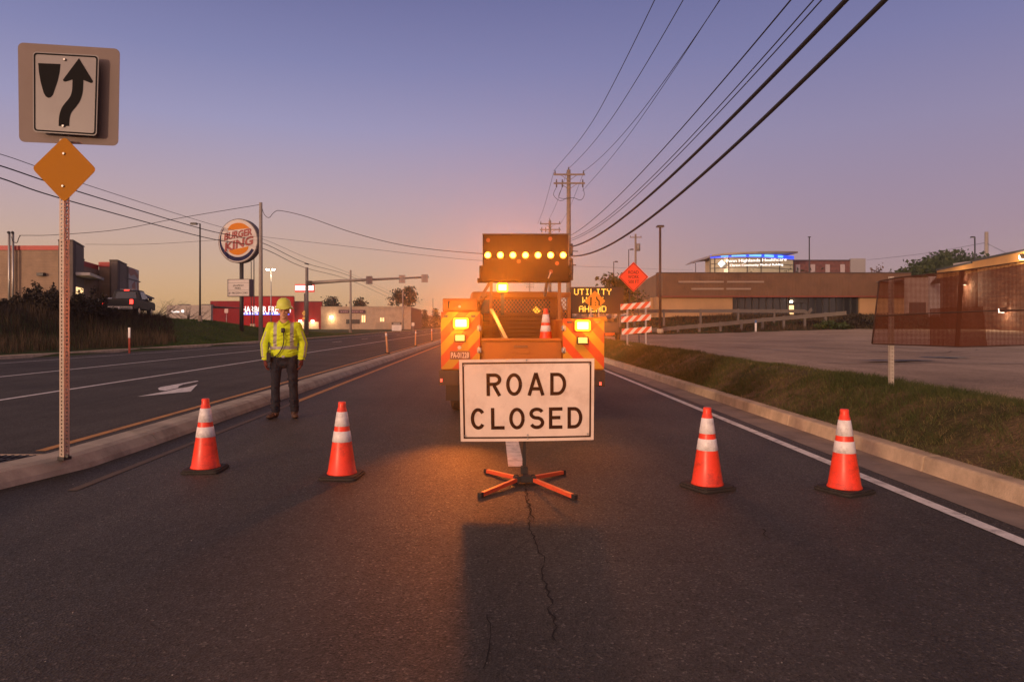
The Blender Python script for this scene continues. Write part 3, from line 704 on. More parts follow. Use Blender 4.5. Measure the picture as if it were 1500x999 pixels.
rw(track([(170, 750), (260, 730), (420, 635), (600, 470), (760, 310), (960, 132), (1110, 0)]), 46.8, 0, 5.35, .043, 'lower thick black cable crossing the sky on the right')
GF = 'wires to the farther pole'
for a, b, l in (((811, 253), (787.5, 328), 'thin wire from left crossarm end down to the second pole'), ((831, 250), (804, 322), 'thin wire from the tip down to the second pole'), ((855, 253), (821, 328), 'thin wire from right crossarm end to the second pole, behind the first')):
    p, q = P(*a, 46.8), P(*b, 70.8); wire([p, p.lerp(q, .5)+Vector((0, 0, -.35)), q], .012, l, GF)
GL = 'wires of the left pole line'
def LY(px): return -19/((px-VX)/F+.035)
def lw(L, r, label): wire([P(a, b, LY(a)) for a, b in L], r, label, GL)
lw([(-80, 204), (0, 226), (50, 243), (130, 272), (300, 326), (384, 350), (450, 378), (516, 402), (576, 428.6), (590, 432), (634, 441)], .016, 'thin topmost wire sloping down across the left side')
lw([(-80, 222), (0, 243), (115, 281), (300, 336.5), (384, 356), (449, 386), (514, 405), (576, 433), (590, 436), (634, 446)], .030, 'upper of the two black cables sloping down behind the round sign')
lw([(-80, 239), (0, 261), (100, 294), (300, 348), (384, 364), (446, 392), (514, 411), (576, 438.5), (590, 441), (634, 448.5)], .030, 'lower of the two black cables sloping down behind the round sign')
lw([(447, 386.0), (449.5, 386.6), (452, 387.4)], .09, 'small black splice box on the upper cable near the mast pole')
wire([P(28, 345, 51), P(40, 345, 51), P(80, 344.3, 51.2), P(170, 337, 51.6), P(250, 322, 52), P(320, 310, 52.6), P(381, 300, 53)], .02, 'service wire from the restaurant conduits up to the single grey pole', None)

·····

Aim —
Reproduce the listing above exactly, excluding all pictures.

Correct answer —
The Blender Python script for this scene continues. Write part 3, from line 704 on. More parts follow. Use Blender 4.5. Measure the picture as if it were 1500x999 pixels.
rw(track([(170, 750), (260, 730), (420, 635), (600, 470), (760, 310), (960, 132), (1110, 0)]), 46.8, 0, 5.35, .043, 'lower thick black cable crossing the sky on the right')
GF = 'wires to the farther pole'
for a, b, l in (((811, 253), (787.5, 328), 'thin wire from left crossarm end down to the second pole'), ((831, 250), (804, 322), 'thin wire from the tip down to the second pole'), ((855, 253), (821, 328), 'thin wire from right crossarm end to the second pole, behind the first')):
    p, q = P(*a, 46.8), P(*b, 70.8); wire([p, p.lerp(q, .5)+Vector((0, 0, -.35)), q], .012, l, GF)
GL = 'wires of the left pole line'
def LY(px): return -19/((px-VX)/F+.035)
def lw(L, r, label): wire([P(a, b, LY(a)) for a, b in L], r, label, GL)
lw([(-80, 204), (0, 226), (50, 243), (130, 272), (300, 326), (384, 350), (450, 378), (516, 402), (576, 428.6), (590, 432), (634, 441)], .016, 'thin topmost wire sloping down across the left side')
lw([(-80, 222), (0, 243), (115, 281), (300, 336.5), (384, 356), (449, 386), (514, 405), (576, 433), (590, 436), (634, 446)], .030, 'upper of the two black cables sloping down behind the round sign')
lw([(-80, 239), (0, 261), (100, 294), (300, 348), (384, 364), (446, 392), (514, 411), (576, 438.5), (590, 441), (634, 448.5)], .030, 'lower of the two black cables sloping down behind the round sign')
lw([(447, 386.0), (449.5, 386.6), (452, 387.4)], .09, 'small black splice box on the upper cable near the mast pole')
wire([P(28, 345, 51), P(40, 345, 51), P(80, 344.3, 51.2), P(170, 337, 51.6), P(250, 322, 52), P(320, 310, 52.6), P(381, 300, 53)], .02, 'service wire from the restaurant conduits up to the single grey pole', None)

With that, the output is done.